March 8 (UPI) — House Republicans are proposing increases to national defense spending while reducing spending on domestic programs in a stopgap funding measure to avert a government shutdown.
The current temporary funding measure runs through Friday, and the federal government might shut down if the new funding proposal for the remainder of the 2025 fiscal year is not enacted.
The proposed funding resolution would increase defense spending by about $6 billion and reduce domestic spending by nearly $13 billion and does not include any partisan attachments, CNN reported.
The House breakdown is 218 Republicans, 214 Democrats and three vacancies.
House Speaker Mike Johnson, R-La., said the House might debate and vote on the funding resolution on Tuesday and he expects it to be approved.
“I believe we’ll pass it along party lines, but I think every Democrat should vote for this [continuing resolution],” Johnson told media on Friday. “A clean CR with a few minor anomalies is not something they should vote against.”
President Donald Trump said he likes the proposed funding resolution.
“The House and Senate have put together … a very good funding bill,” Trump said Saturday in a Truth Social post. “All Republicans should vote … YES [sic] next week.”
Trump said, “great things are coming for America” and said his administration needs a “few months to get us through September so we can continue putting the country’s ‘financial house’ in order.”
Trump suggested House and Senate Democrats will “do anything they can to shut down our government” and said GOP lawmakers cannot allow that to happen.
House Minority Leader Hakeem Jeffries, D-N.Y., criticized House Republicans for drafting the funding measure with no input from Democrats.
“If Republicans decide to take this approach, as Speaker Johnson indicated, it’s his expectation that Republicans are going it alone,” Jeffries told media on Friday.
House Appropriations Committee ranking member Rep. Rosa DeLauro, D-Conn., denounced the proposed funding resolution as a “power grab” by Trump.
“I strongly oppose this full-year continuing resolution, which is a power grab for the White House and further allows unchecked billionaire Elon Musk and President Trump to steal from the American people,” DeLauro told NBC News on Saturday.

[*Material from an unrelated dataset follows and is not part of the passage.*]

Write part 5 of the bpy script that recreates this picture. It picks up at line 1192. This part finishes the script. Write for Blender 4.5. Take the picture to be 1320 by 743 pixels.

“By essentially closing the book on negotiations for full-year funding bills that help the middle class and protect our national security, my colleagues on the other side of the aisle have handed their power to an unelected billionaire,” DeLauro said.
Senate Minority Leader Chuck Schumer, D-N.Y., said he prefers a temporary funding measure to enable negotiations to continue instead of funding the federal government for rest of the 2025 fiscal year, which runs through Sept. 30.